Set an altitude below the EGPWS floor for that area and it stops. No matter what you do. "I can't let you do that, Dave".

And don't say shut the engines down. Without abnormal indications the computer won't let you do that, either.

Jeez you guys are so last century thinkers.

Think about how a drone works. You turn it on, without ever operating one. It knows where it is. You tell it to go to xyz, it takes off, flies, and returns and lands all on its own.

That is where we are headed. The technology exists. It works. The only thing stopping it is regulations.

How did that work out for the radio operator, navigator, or flight engineer?

Not to mention, if you think about it, your argument for having TWO pilots is because one might fly it into the ground.

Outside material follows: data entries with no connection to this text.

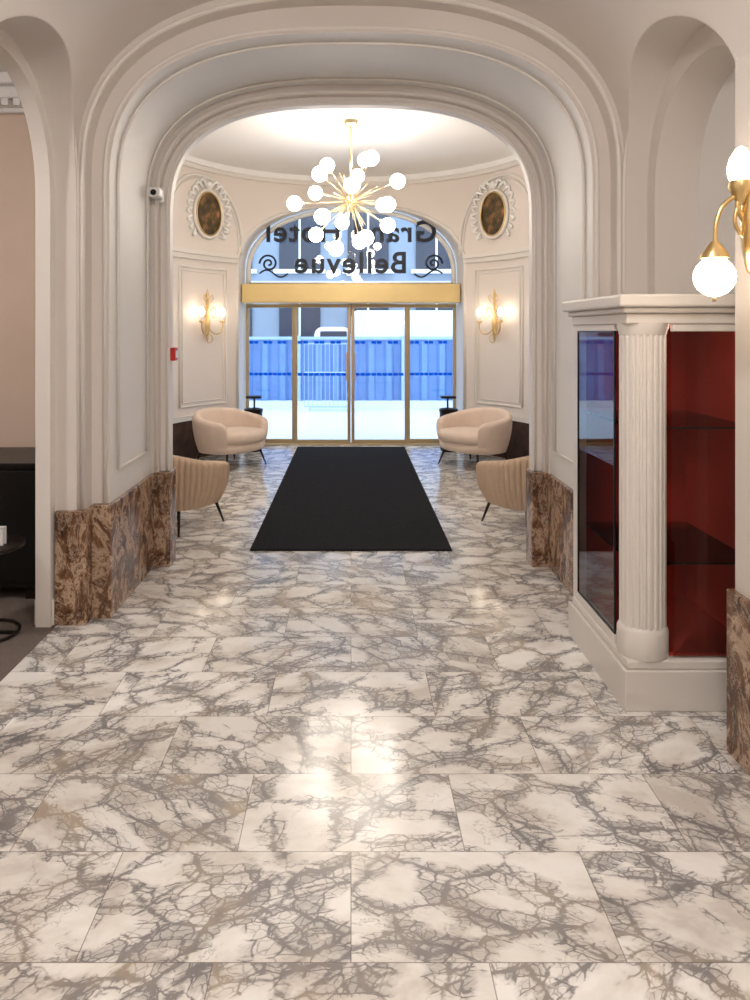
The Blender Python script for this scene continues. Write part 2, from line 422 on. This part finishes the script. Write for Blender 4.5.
for s,nm in ((-1,'left'),(1,'right')):
    band("baseboard_vestibule_%s"%nm,0,.49,.03,s*pi/2,s*(aw+.02),'wood',side=s)
    band("trim_%d"%(18 if s<0 else 19),.49,.55,.045,s*pi/2,s*(aw+.02),'trim',side=s)
    band("trim_%d"%(20 if s<0 else 21),2.56,2.61,.08,s*pi/2,s*(aw+.02),'trim',side=s)
    band("trim_%d"%(22 if s<0 else 23),2.50,2.56,.045,s*pi/2,s*(aw+.02),'trim',side=s)
    for q,(d0,d1) in enumerate(((66,45.5),(87,70))):
        A0,A1=math.radians(d0),math.radians(d1)
        for w_,(in_,r_) in enumerate(((0,.016),(.05,.008))):
            a0=A0-in_/2.3; a1=A1+in_/2.3; z0=.66+in_; z1=2.40-in_
            pts=[(*W(s*a,.006),z0) for a in seg(a0,a1,10)]+[(*W(s*a,.006),z1) for a in seg(a1,a0,10)]
            tube("trim_%d"%(24+q*4+w_*2+(0 if s<0 else 1)),pts,r_,'trim',cyc=True,res=8)
    for w_,(g,r_) in enumerate(((0,.022),(.05,.01))):
        c=math.radians(56.5); hw=math.radians(17)-g/2.3
        pts=[(*W(s*(c+hw*math.cos(t)),.008),2.62+(.96-g)*math.sin(t)**.8) for t in [pi*i/36 for i in range(37)]]
        tube("trim_%d"%(36+w_*2+(0 if s<0 else 1)),pts,r_,'trim',res=8)

# ------------------------------------------------------------------ doors / window
YD=10.6
dr=empty("door_1",(0,YD,0))
def fr(n,x0,x1,z0,z1,y0=-.03,y1=.03,m='bronze'): return box(n,x0,x1,y0,y1,z0,z1,m,dr,bev=.004)
for i,(x0,x1,yo) in enumerate(((-1.49,-.79,.04),(-.80,-.005,-.03),(.005,.80,-.03),(.79,1.49,.04))):
    fr("stile_a_%d"%i,x0,x0+.045,.02,1.98,yo-.025,yo+.025); fr("stile_b_%d"%i,x1-.045,x1,.02,1.98,yo-.025,yo+.025)
    fr("rail_bottom_%d"%i,x0+.045,x1-.045,.02,.07,yo-.025,yo+.025); fr("rail_top_%d"%i,x0+.045,x1-.045,1.93,1.98,yo-.025,yo+.025)
    mesh("pane_%d"%i,[(x0+.045,yo,.07),(x1-.045,yo,.07),(x1-.045,yo,1.93),(x0+.045,yo,1.93)],[(0,1,2,3)],'glass',dr)
    for q,zz in enumerate((1.44,.99)):
        n=9; w=(x1-x0-.1)/n
        for k in range(n):
            if k%3==2 and q==0: continue
            box("film_%d_%d_%d"%(i,q,k),x0+.05+k*w,x0+.05+k*w+w*.85,yo-.006,yo-.003,zz-.02,zz+.02,'film',dr)
fr("threshold",-1.49,1.49,.0,.02,-.12,.1)
fr("pull_handle_l",-.07,-.055,.9,1.3,-.08,-.065,'gold'); fr("pull_handle_r",.055,.07,.9,1.3,-.08,-.065,'gold')
box("door_header",-1.485,1.485,10.18,10.55,1.985,2.24,'goldpaint',bev=.012)
wn_=empty("window_1",(0,YD,0))
A=arch_pts(1.48,WS,WA-.02,WN)
mesh("pane",[(-1.48,0.03,2.26),(1.48,.03,2.26)]+[(u,.03,z) for u,z in A[::-1]],[tuple(range(len(A)+2))],'glass',wn_)
tube("frame_arch",[(-1.45,0,2.26)]+[(u*.98,0,z-.03) for u,z in A]+[(1.45,0,2.26)],.035,'white',wn_,res=8)
box("transom",-1.47,1.47,-.03,.05,2.245,2.285,'bronze',wn_)
def text(t,z,size,parent,xs_=1.0):
    c=bpy.data.curves.new("letters",'FONT'); c.body=t; c.size=size; c.align_x='CENTER'; c.extrude=.006; c.offset=.008; c.space_character=1.12
    o=bpy.data.objects.new("letters_"+t.split()[0].lower(),c); COL.objects.link(o); o.parent=parent
    o.rotation_euler=(pi/2,0,pi); o.location=(0,-.04,z); o.scale=(xs_,1,1); return o
sg=empty("hotel_lettering_sign",(0,YD,0))
text("Grand Hotel",2.86,.42,sg,1.0)
text("Bellevue",2.42,.42,sg,1.0)
for s in (-1,1):
    pts=[]
    for i in range(40):
        t=i/39*3.6*pi; r=.13*(1-i/44); pts.append((s*(1.16+r*math.cos(t)),-.03,2.55+r*math.sin(t)))
    tube("scroll_%d"%s,pts,.014,'sign',sg)
    pts=[(s*(1.29-.4*i/20),-.03,2.41+.05*math.sin(i/20*2*pi)) for i in range(21)]
    tube("flourish_%d"%s,pts,.012,'sign',sg)
for o in sg.children:
    if o.type=='FONT': o.data.materials.append(M['sign'])

# outside
box("ground_street",-14,14,10.72,32,-.12,-.02,'snow')
fn=empty("construction_hoarding",(0,16,0))
V=[];F=[]
n=260
for i in range(n+1):
    x=-7+14*i/n; y=.05*math.copysign(1,math.sin(i*.9)); V.append((x,y,.12)); V.append((x,y,1.42))
for i in range(n): F.append((2*i,2*i+2,2*i+3,2*i+1))
mesh("corrugated_sheet",V,F,'blue',fn)
for i in range(-6,7):
    box("post_%d"%i,i*1.1-.03,i*1.1+.03,-.14,-.08,-.02,1.5,'blue2',fn)
box("rail",-7,7,-.12,-.07,1.42,1.48,'blue2',fn); box("foot",-7,7,-.16,.1,-.02,.12,'snow',fn)
mf=empty("mesh_barrier",(-.45,15.2,0))
for i in range(12): box("bar_%d"%i,-.5+i*.085,-.49+i*.085,-.01,.01,.05,1.33,'blue2',mf)
for z in (.05,.75,1.33): box("bar_h_%d"%int(z*100),-.5,.45,-.015,.015,z,z+.025,'blue2',mf)
for x in (-.5,.43): box("foot_%d"%int(x*100),x-.05,x+.1,-.25,.25,-.02,.06,'snow',mf)
bd=empty("street_building",(0,22,0))
box("facade",-14,14,0,1,-.02,12,'facade',bd)
for r in range(3):
    for c in range(-6,7):
        x=c*2.0+.5
        z0=.3 if r==0 else 3.4+(r-1)*3.2; z1=z0+2.3 if r==0 else z0+2.0
        box("glazing_%d_%d"%(r,c),x-.6,x+.6,-.06,-.01,z0,z1,'fwin',bd)
        box("sill_%d_%d"%(r,c),x-.75,x+.75,-.2,-.01,z0-.12,z0,'white',bd)
        box("bar_%d_%d"%(r,c),x-.03,x+.03,-.1,-.06,z0,z1,'white',bd)
box("string_course",-14,14,-.25,0,2.75,3.05,'snow',bd)
vn=empty("delivery_van",(1.2,19,0))
box("body",-1.2,1.5,-.9,.9,.4,2.1,'white',vn,bev=.15); box("cab",-2.1,-1.2,-.85,.85,.4,1.7,'white',vn,bev=.2)
box("cab_glass",-1.95,-1.3,-.87,.87,1.15,1.6,'fwin',vn,bev=.03)
for x in (-1.5,1.0):
    w=lathe("wheel_%d"%int(x*10),[(.2,-.1),(.38,-.1),(.38,.1),(.2,.1)],'black',(x,-.8,.36),vn); w.rotation_euler=(pi/2,0,0)

# ------------------------------------------------------------------ rug
box("entrance_rug",-.735,.735,5.45,10.3,.0,.014,'rug',bev=.004)

# ------------------------------------------------------------------ chandelier
ch=empty("sputnik_chandelier",(0,7.7,2.93))
tube("stem",[(0,0,0),(0,0,.83)],.012,'champ',ch); lathe("canopy",[(.02,.76),(.07,.79),(.08,.83)],'champ',(0,0,0),ch)
sphere("hub",.06,(0,0,0),'champ',ch)
ND=18
for i in range(ND):
    z=1-2*(i+.5)/ND; a=i*2.39996+.5; r=math.sqrt(1-z*z)
    d=Vector((r*math.cos(a),r*math.sin(a),z)); Lr=(.56,.44,.50)[i%3]
    if d.z>.9: d=Vector((.3,.2,.93)).normalized(); Lr=.46
    tube("rod_%d"%i,[tuple(d*.05),tuple(d*(Lr-.05))],.0045,'champ',ch)
    tube("cup_%d"%i,[tuple(d*(Lr-.09)),tuple(d*(Lr-.04))],.02,'champ',ch,radii=[.008,.024])
    sphere("globe_%d"%i,.078,tuple(d*(Lr+.02)),'bulb',ch)
for i in range(40):
    z=1-2*(i+.5)/40; a=i*2.39996+1; r=math.sqrt(1-z*z); d=Vector((r*math.cos(a),r*math.sin(a),z))
    tube("spike_%d"%i,[tuple(d*.05),tuple(d*.31)],.005,'champ',ch,radii=[.006,.003])

# ------------------------------------------------------------------ wall medallions + sconces in vestibule
def ell(rx,rz,y,n=48): return [(rx*math.cos(2*pi*i/n),y,rz*math.sin(2*pi*i/n)) for i in range(n)]
def medallion(s):
    a=s*math.radians(53.5); x,y=W(a,.01)
    e=empty("oval_framed_painting",(x,y,3.10),-a)
    V=[(0,-.02,0)]+ell(.205,.27,-.02); F=[(0,i+1,(i+1)%48+1) for i in range(48)]
    mesh("canvas",V,F,'paintg',e)
    tube("frame_outer",ell(.24,.305,-.02),.024,'trim',e,True,10); tube("frame_gilt",ell(.21,.275,-.035),.010,'gold',e,True,8)
    for q in (-1,1):
        for j in range(9):
            t=math.radians(90+q*(8+j*15)); cx,cz=.275*math.cos(t),.345*math.sin(t)
            ln=.12-.008*j; tx=q*-1*math.sin(t); tz=q*math.cos(t)
            pts=[]
            for k in range(9):
                u=k/8; pts.append((cx+tx*ln*u+math.cos(t)*.09*math.sin(u*pi*.9),-.02-.02*math.sin(u*pi),cz+tz*ln*u+math.sin(t)*.09*math.sin(u*pi*.9)))
            tube("leaf_%d_%d"%(q,j),pts,.012,'ceil',e,radii=[.006+.016*math.sin(pi*(k+.6)/9.2) for k in range(9)])
    sphere("crest",.05,(0,-.03,.37),'ceil',e)
def wsconce(s):
    a=s*math.radians(54.5); x,y=W(a,.012)
    e=empty("brass_wall_sconce",(x,y,1.70),-a)
    lathe("backplate",[(.004,-.24),(.016,-.2),(.022,-.14),(.034,-.07),(.036,0),(.024,.06),(.016,.16),(.022,.24),(.012,.32),(.020,.36),(.003,.44)],'gold',(0,-.04,0),e)
    for q in (-1,1):
        tube("arm_%d"%q,smooth([(0,-.05,-.05),(q*.06,-.09,-.13),(q*.14,-.12,-.13),(q*.18,-.13,-.06),(q*.18,-.13,.0)]),.009,'gold',e,res=8)
        tube("scroll_%d"%q,smooth([(q*.01,-.05,.12),(q*.07,-.07,.20),(q*.115,-.08,.14),(q*.08,-.08,.07),(q*.05,-.07,.11)]),.007,'gold',e)
        tube("bow_%d"%q,smooth([(q*.01,-.05,.30),(q*.06,-.06,.36),(q*.08,-.06,.31),(q*.03,-.06,.26)]),.006,'gold',e)
        lathe("cup_%d"%q,[(.01,0),(.038,.015),(.034,.03),(.012,.035)],'gold',(q*.18,-.13,0),e)
        lathe("candle_%d"%q,[(.014,.03),(.014,.09)],'white',(q*.18,-.13,0),e,seg=12)
        lathe("shade_%d"%q,[(.012,.09),(.026,.115),(.030,.14),(.022,.175),(.004,.20)],'sbulb2',(q*.18,-.13,0),e,seg=14)
    tube("ring",[(.05*math.cos(t),-.08,-.20+.05*math.sin(t)) for t in [2*pi*i/20 for i in range(20)]],.006,'gold',e,True)
for s in (-1,1): medallion(s); wsconce(s)

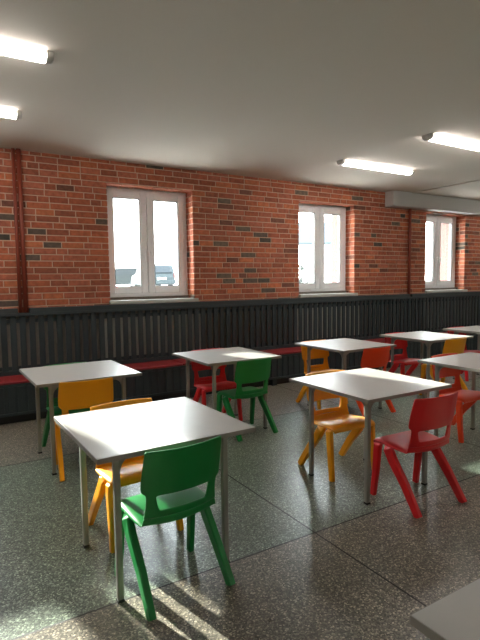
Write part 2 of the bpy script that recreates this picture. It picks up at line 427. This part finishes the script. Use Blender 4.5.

IMO, that is a reason to have ZERO pilots. In the same line of thinking, since the vast majority of accidents these days are pilot error, that is also a reason to have ZERO pilots - it will improve safety.
AF447 crashed because the pitot tubes iced over. Yes, the pilots didn't help, but we aren't even close to having a certified system that would have done better. I would think that for every crash due to pilot error there is numerous crashes prevented because of pilot input you won't hear anything about because "nothing happened". Automation certainly improves safety for things like autoland, but lets not get ahead of ourselves here, they haven't been able to automate one dimensional travel (train), how the H do you think they will be able to automate 3 dimensional travel.